In the coming months, the investigation team will analyze this accident and other previous occurrences that have similar characteristics to better understand all the contributing factors at play in this accident. The normal TSB procedure during this analysis phase is to look at the man, machine and environment interface to determine whether these factors contributed to the accident. The investigation team continues to be supported by the BEA, the NTSB, and other observers.

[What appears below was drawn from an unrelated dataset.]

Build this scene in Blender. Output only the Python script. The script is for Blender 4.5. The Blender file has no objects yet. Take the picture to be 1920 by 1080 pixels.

When the investigation team's draft report is complete, it will be reviewed and approved by the Director, Air Investigations. The draft report will then be submitted to the Board for its approval and released as a confidential draft report to designated reviewers. The Board will consider the representations of the designated reviewers, and amend the report, if required. At the end of this process, the Board will issue the final investigation report to the public.

If at any time during an investigation, the TSB identifies a safety deficiency, it will issue a safety communication as quickly as possible to the government department and transportation industry entity best able to take safety action to mitigate the identified risks.


1.   All times are in eastern daylight time (Coordinated Universal Time minus four hours).